Natural History

Objects and specimens relating to Natural History make a major contribution to the museum’s overall collection.

The Orkney Natural History Society had already amassed several hundred mineral, fossil, zoological, seaweed and shell specimens by the time of the First Annual Report in 1839. Many of these early acquisitions were collected by members and office-bearers, such as the Society’s first president Rev. Dr. Charles Clouston, who was a keen collector and identifier of seaweed, and Robert Rendall, whose seashells form a key collection.

Puffin
Puffin on display upstairs. Image © Stromness Museum

These collections have continued to be added to throughout the museum’s history, and specimens and exhibits now include many world class examples of geology, zoology, marine botany and malacology.
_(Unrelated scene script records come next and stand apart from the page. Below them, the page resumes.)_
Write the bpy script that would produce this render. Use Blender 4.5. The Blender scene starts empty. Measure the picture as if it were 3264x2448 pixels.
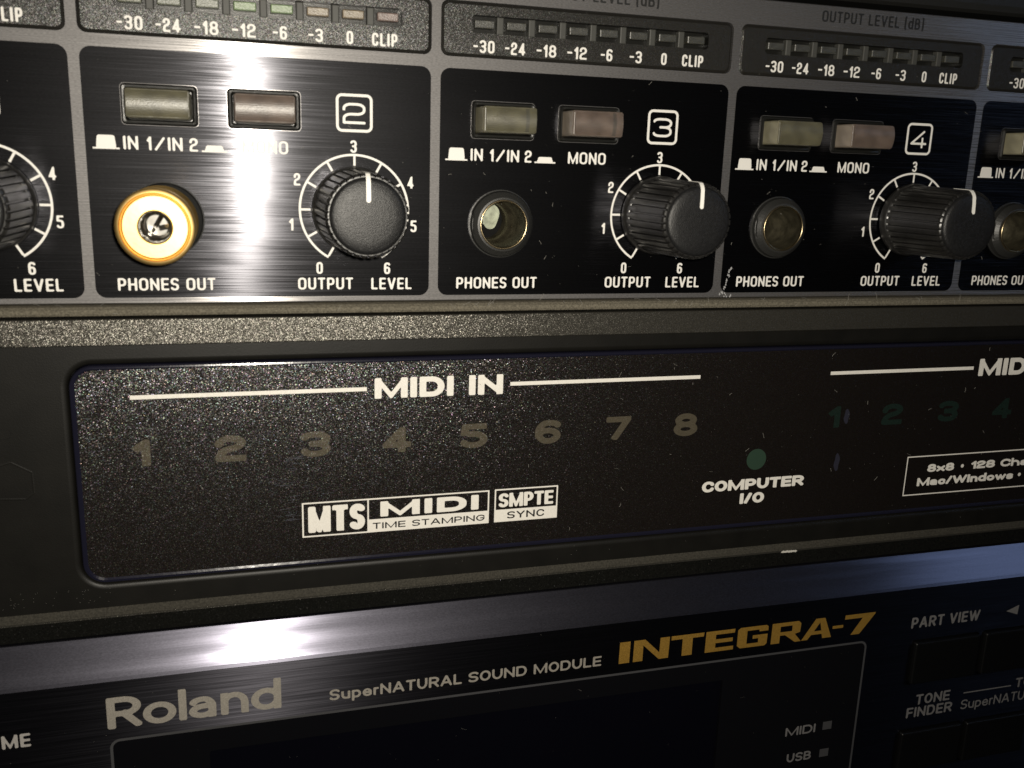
import bpy, bmesh, math, random
import numpy as np
from mathutils import Vector, Matrix
from mathutils.geometry import tessellate_polygon

random.seed(7)
S = 0.001                      # everything below is modelled in millimetres
sc = bpy.context.scene
COL = sc.collection

# ------------------------------------------------------------------ camera
cam_d = bpy.data.cameras.new('camera'); cam = bpy.data.objects.new('camera', cam_d); COL.objects.link(cam)
cam_d.sensor_width = 36; cam_d.lens = 32.72; cam_d.clip_start = 0.005; cam_d.clip_end = 10
RT = ((0.95935094, -0.28038491, 0.03209482), (-0.03511437, -0.23143232, -0.97221709), (0.28002278, 0.93157038, -0.23187035))
right = Vector(RT[0]); up = -Vector(RT[1]); back = -Vector(RT[2])
M = Matrix((right, up, back)).transposed().to_4x4()
M.translation = Vector((18.117, -128.791, -24.174)) * S
cam.matrix_world = M
cam_d.dof.use_dof = True; cam_d.dof.focus_distance = 0.158; cam_d.dof.aperture_fstop = 55
sc.camera = cam

# ------------------------------------------------------------------ world, lamps, exposure
w = bpy.data.worlds.new('World'); sc.world = w; w.use_nodes = True
w.node_tree.nodes['Background'].inputs[0].default_value = (0.55, 0.62, 0.8, 1)
w.node_tree.nodes['Background'].inputs[1].default_value = 0.006
def area(name, loc, target, size, power, color, shape='DISK'):
    d = bpy.data.lights.new(name, 'AREA'); d.shape = shape; d.size = size; d.energy = power; d.color = color
    o = bpy.data.objects.new(name, d); COL.objects.link(o)
    o.location = Vector(loc) * S
    o.rotation_euler = (Vector(target) - Vector(loc)).to_track_quat('-Z', 'Y').to_euler()
    return o
area('phone_flash', (21.5, -129.5, -21), (56, 0, -48), 0.0035, 0.235, (1.0, 0.93, 0.80))
area('cool_room_light', (1000, -740, 430), (120, 0, -60), 0.26, 0.40, (0.48, 0.66, 1.0))
sc.view_settings.view_transform = 'Standard'; sc.view_settings.look = 'None'
sc.view_settings.exposure = 0; sc.view_settings.gamma = 1

# ------------------------------------------------------------------ materials
MT = {}
def new_mat(name):
    m = bpy.data.materials.new(name); m.use_nodes = True; MT[name] = m
    return m, m.node_tree.nodes, m.node_tree.links, m.node_tree.nodes['Principled BSDF']
def setp(b, **k):
    for n, v in k.items():
        i = b.inputs[n.replace('_', ' ')]
        i.default_value = (*v, 1) if isinstance(v, tuple) and len(v) == 3 and i.type == 'RGBA' else v
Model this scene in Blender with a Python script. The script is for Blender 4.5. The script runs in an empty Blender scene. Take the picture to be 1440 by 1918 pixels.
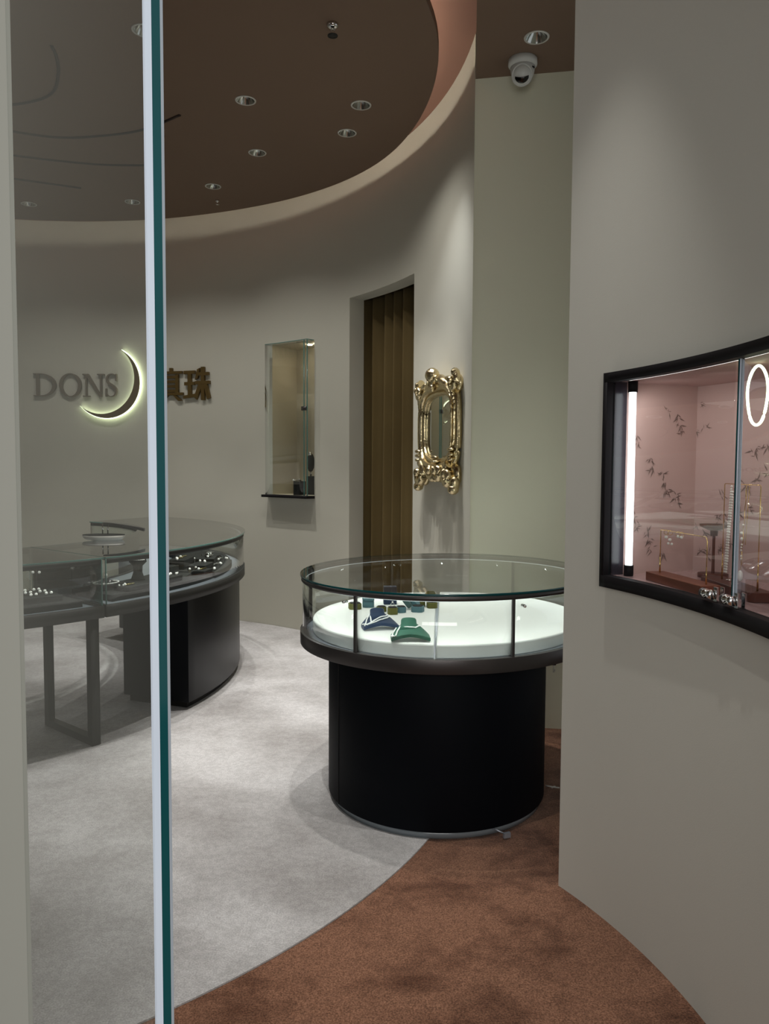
import bpy, bmesh, math, random
from mathutils import Vector, Matrix
random.seed(7)
PI = math.pi
S = bpy.context.scene
COL = S.collection
rad = math.radians
cos, sin = math.cos, math.sin

# ------------------------------------------------------------------ camera
cam_d = bpy.data.cameras.new('camera')
cam = bpy.data.objects.new('camera', cam_d)
COL.objects.link(cam)
cam_d.sensor_fit = 'VERTICAL'; cam_d.sensor_height = 36.0
cam_d.lens = 36.0 * 1441.0 / 1918.0
cam_d.clip_start = 0.02
_dn = Vector((-130/1441, 24236/1441, 1)).normalized()
_f = (Vector((0, 0, 1)) - _dn * _dn.z).normalized()
_r = _dn.cross(_f)
_R = Matrix((_r, _f, -_dn))
cam.matrix_world = Matrix.Translation((0, 0, 1.5)) @ (_R @ Matrix(((1, 0, 0), (0, -1, 0), (0, 0, -1)))).to_4x4()
S.camera = cam

# ------------------------------------------------------------------ world, exposure
S.view_settings.view_transform = 'Standard'
S.view_settings.look = 'None'
S.view_settings.gamma = 1
S.view_settings.exposure = 0.0
S.view_settings.use_curve_mapping = False
W = bpy.data.worlds.new('world'); S.world = W; W.use_nodes = True
W.node_tree.nodes['Background'].inputs[0].default_value = (0.80, 0.83, 0.86, 1)
W.node_tree.nodes['Background'].inputs[1].default_value = 0.55

SPOT_W = 112.0        # watts of one ceiling downlight
COVE = 14.0           # strength of the cove light strip
LIGHT_COL = (1.0, 0.97, 0.93)

def light(name, kind, loc, energy, color=(1, 1, 1), aim=None, **kw):
    d = bpy.data.lights.new(name, kind); d.energy = energy; d.color = color
    for k, v in kw.items(): setattr(d, k, v)
    o = bpy.data.objects.new(name, d); COL.objects.link(o); o.location = loc
    if aim: o.rotation_euler = (Vector(aim) - Vector(loc)).to_track_quat('-Z', 'Y').to_euler()
    return o

# unseen fill light added on the passage side, aimed low at the right wall
light('passage_fill', 'AREA', (0.10, -1.3, 1.9), 52, (1.0, 0.98, 0.95), (0.6, 1.9, 0.4), shape='RECTANGLE', size=2.6, size_y=1.0)

# ------------------------------------------------------------------ materials
def mat(name, color, rough=0.5, metal=0.0, spec=0.5, noise=0.0, nscale=6.0, emis=None, estr=0.0, bump=0.0, bscale=80.0, coat=0.0, sheen=0.0):
    m = bpy.data.materials.new(name); m.use_nodes = True
    nt = m.node_tree; b = nt.nodes['Principled BSDF']
    b.inputs['Base Color'].default_value = (*color, 1)
    b.inputs['Roughness'].default_value = rough
    b.inputs['Metallic'].default_value = metal
    b.inputs['Specular IOR Level'].default_value = spec
    b.inputs['Coat Weight'].default_value = coat
    b.inputs['Sheen Weight'].default_value = sheen
    if emis:
        b.inputs['Emission Color'].default_value = (*emis, 1); b.inputs['Emission Strength'].default_value = estr
    tc = nt.nodes.new('ShaderNodeTexCoord')
    nz = nt.nodes.new('ShaderNodeTexNoise'); nz.inputs['Scale'].default_value = nscale; nz.inputs['Detail'].default_value = 4
    nt.links.new(tc.outputs['Object'], nz.inputs['Vector'])
    mx = nt.nodes.new('ShaderNodeMix'); mx.data_type = 'RGBA'
    lo = [max(0, c * (1 - noise)) for c in color]; hi = [min(1, c * (1 + noise)) for c in color]
    mx.inputs[6].default_value = (*lo, 1); mx.inputs[7].default_value = (*hi, 1)
    nt.links.new(nz.outputs[0], mx.inputs[0]); nt.links.new(mx.outputs[2], b.inputs['Base Color'])
    if bump:
        n2 = nt.nodes.new('ShaderNodeTexNoise'); n2.inputs['Scale'].default_value = bscale; n2.inputs['Detail'].default_value = 3
        nt.links.new(tc.outputs['Object'], n2.inputs['Vector'])
        bp = nt.nodes.new('ShaderNodeBump'); bp.inputs['Strength'].default_value = bump; bp.inputs['Distance'].default_value = 0.01
        nt.links.new(n2.outputs[0], bp.inputs['Height']); nt.links.new(bp.outputs[0], b.inputs['Normal'])
    return m

def emit(name, color, s):
    m = bpy.data.materials.new(name); m.use_nodes = True; nt = m.node_tree
    nt.nodes.remove(nt.nodes['Principled BSDF'])
    e = nt.nodes.new('ShaderNodeEmission'); e.inputs[0].default_value = (*color, 1); e.inputs[1].default_value = s
    nt.links.new(e.outputs[0], nt.nodes['Material Output'].inputs[0]); return m

def glass(name, tint, refl=1.0, rough=0.0):
    """clear sheet glass: straight through view plus a mirror reflection that grows at grazing angles"""
    m = bpy.data.materials.new(name); m.use_nodes = True; nt = m.node_tree
    nt.nodes.remove(nt.nodes['Principled BSDF'])
    t = nt.nodes.new('ShaderNodeBsdfTransparent'); t.inputs[0].default_value = (*tint, 1)
    g = nt.nodes.new('ShaderNodeBsdfGlossy'); g.inputs['Roughness'].default_value = rough
    fr = nt.nodes.new('ShaderNodeFresnel'); fr.inputs[0].default_value = 1.5
    ge = nt.nodes.new('ShaderNodeNewGeometry')
    a = nt.nodes.new('ShaderNodeMath'); a.operation = 'SUBTRACT'; a.inputs[0].default_value = 1.0
    b = nt.nodes.new('ShaderNodeMath'); b.operation = 'MULTIPLY'
    c = nt.nodes.new('ShaderNodeMath'); c.operation = 'MULTIPLY'; c.inputs[1].default_value = 1.7 * refl; c.use_clamp = True
    mx = nt.nodes.new('ShaderNodeMixShader')
    nt.links.new(ge.outputs['Backfacing'], a.inputs[1])
    nt.links.new(fr.outputs[0], b.inputs[0]); nt.links.new(a.outputs[0], b.inputs[1])
    nt.links.new(b.outputs[0], c.inputs[0]); nt.links.new(c.outputs[0], mx.inputs[0])
    nt.links.new(t.outputs[0], mx.inputs[1]); nt.links.new(g.outputs[0], mx.inputs[2])
    nt.links.new(mx.outputs[0], nt.nodes['Material Output'].inputs[0])
    return m

def carpet(name, c_lo, c_hi, stain, seed, big=1.1, contrast=(0.35, 0.65)):
    m = bpy.data.materials.new(name); m.use_nodes = True; nt = m.node_tree; b = nt.nodes['Principled BSDF']
    N = nt.nodes.new; L = nt.links.new
    b.inputs['Roughness'].default_value = 1.0; b.inputs['Specular IOR Level'].default_value = 0.05
    b.inputs['Sheen Weight'].default_value = 0.15
    tc = N('ShaderNodeTexCoord')
    n1 = N('ShaderNodeTexNoise'); n1.inputs['Scale'].default_value = 190; n1.inputs['Detail'].default_value = 3; n1.inputs['Roughness'].default_value = 0.7
    n2 = N('ShaderNodeTexNoise'); n2.inputs['Scale'].default_value = big; n2.inputs['Detail'].default_value = 5; n2.inputs['Roughness'].default_value = 0.62; n2.inputs['Distortion'].default_value = 0.15
    mp = N('ShaderNodeMapping'); mp.inputs['Location'].default_value = (seed, seed * 1.7, 0); mp.inputs['Scale'].default_value = (1, 1.15, 1)
    n3 = N('ShaderNodeTexNoise'); n3.inputs['Scale'].default_value = 45; n3.inputs['Detail'].default_value = 2
    L(tc.outputs['Object'], n1.inputs['Vector']); L(tc.outputs['Object'], mp.inputs['Vector']); L(mp.outputs[0], n2.inputs['Vector']); L(tc.outputs['Object'], n3.inputs['Vector'])
    r1 = N('ShaderNodeValToRGB'); r1.color_ramp.elements[0].position = 0.36; r1.color_ramp.elements[1].position = 0.64
    r1.color_ramp.elements[0].color = (*c_lo, 1); r1.color_ramp.elements[1].color = (*c_hi, 1)
    L(n1.outputs[0], r1.inputs[0])
    r2 = N('ShaderNodeValToRGB'); r2.color_ramp.elements[0].position = contrast[0]; r2.color_ramp.elements[1].position = contrast[1]
    r2.color_ramp.elements[0].color = (*stain, 1); r2.color_ramp.elements[1].color = (1, 1, 1, 1)
    L(n2.outputs[0], r2.inputs[0])
    mm = N('ShaderNodeMix'); mm.data_type = 'RGBA'; mm.blend_type = 'MULTIPLY'; mm.inputs[0].default_value = 1
    L(r1.outputs[0], mm.inputs[6]); L(r2.outputs[0], mm.inputs[7])
    r3 = N('ShaderNodeValToRGB'); r3.color_ramp.elements[0].color = (0.88, 0.88, 0.88, 1); r3.color_ramp.elements[0].position = 0.4; r3.color_ramp.elements[1].position = 0.6
    L(n3.outputs[0], r3.inputs[0])
    m3 = N('ShaderNodeMix'); m3.data_type = 'RGBA'; m3.blend_type = 'MULTIPLY'; m3.inputs[0].default_value = 1
    L(mm.outputs[2], m3.inputs[6]); L(r3.outputs[0], m3.inputs[7]); L(m3.outputs[2], b.inputs['Base Color'])
    bp = N('ShaderNodeBump'); bp.inputs['Strength'].default_value = 0.5; bp.inputs['Distance'].default_value = 0.004
    L(n1.outputs[0], bp.inputs['Height']); L(bp.outputs[0], b.inputs['Normal'])
    return m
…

In the first-floor galleries, you can see a large number of taxidermy specimens, including a Golden Eagle and a Puffin, and a mounted specimen of the iridescent Morpho butterfly, one of the largest butterflies in the world.

Other highlights include the Homostius milleri fossil, otherwise known as the Asterolepis of Stromness, whose 19th-century discovery by Hugh Miller inspired Charles Darwin, and the fossilised spine of a Plesiosaur, a marine reptile which lived in the Jurassic period, over 150million years ago! 

Other Research Collections within Natural History are available to view by appointment only.